Financial protectionism is driven by the logic of the market and political pressure. Banks that have lost confidence and capital in the credit crunch are retreating to the home markets they know best. And because so many banks have been bailed out by national taxpayers, they are also coming under political pressure to lend at home rather than abroad.

At Davos, however, there was little sign that the global financial crisis has led to any rethinking of the assumptions underlying globalisation. True, it has become fashionable to bash bankers and to call for greater international supervision of the financial system. But the virtues of free-market principles and international economic integration remain largely unchallenged.

In some ways, this year’s Davos emphasised how universal these ideas now are. Twenty years after the end of the cold war, it is still faintly astonishing to find the Russian prime minister warning against a “blind belief” in the “over-arching power of the state” and the Chinese premier letting it be known he is rereading Adam Smith in a search for inspiration.

But while the ideas that underpinned globalisation remain firmly in place, events are moving in the opposite direction. Newspapers strewn around the Davos coffee rooms told not just of a fall in global trade but of strikes in France, “buy America” legislation in the US, social unrest in Russia and anti-foreigner protests in Britain. The pledges made at Davos to “complete the Doha round” of world trade talks have now been made and broken so often, that they have the same make-believe quality as a yearly resolution to join a gym and lose a stone in weight.

In fact, even as political leaders renewed their globalisation vows in Davos, their governments were often taking contradictory steps back home.
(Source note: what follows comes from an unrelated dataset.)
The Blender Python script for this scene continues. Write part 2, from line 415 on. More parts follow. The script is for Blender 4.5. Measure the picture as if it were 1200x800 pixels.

Few exemplify this contradiction better than Gordon Brown, Britain’s prime minister, whose grasp of international economics and passionate calls for international co-operation made him one of this year’s Davos stars.

At the forum, Mr Brown warned gravely against “deglobalisation” and denounced trade and financial protectionism. But delegates in Davos wondered aloud how this was compatible with his government’s pressure on Britain’s bailed-out banks to give priority to domestic customers. Meanwhile back home, disgruntled workers were on the march, carrying posters emblazoned with Mr Brown’s own words: “British jobs for British workers.” It is not that Mr Brown is a hypocrite. If only it were that simple. It is rather that he and other leaders are being pulled in two directions. Intellectually, they are convinced of the need to keep markets open and trade and investment flowing. Politically, they are under pressure to respond to voters who are angry, frightened and demanding protection.

Recent developments suggest that angry citizens will take priority over abstract ideas. Davos Man is losing control of events. The financial crisis demonstrated that globalisation had created an economic system more complex and more dangerous than the delegates gathered in Davos had ever realised. The inability of international politicians and businessmen to stop the drift towards protectionism looks like the next stage in the demolition of the Davos consensus.

For the moment, ideas have not caught up with the shift in the real world. At this year’s globalisation festival, delegates sang the old songs about open markets and international integration. But they were no longer belted out with much conviction. Out in the wider world, more and more people are no longer listening.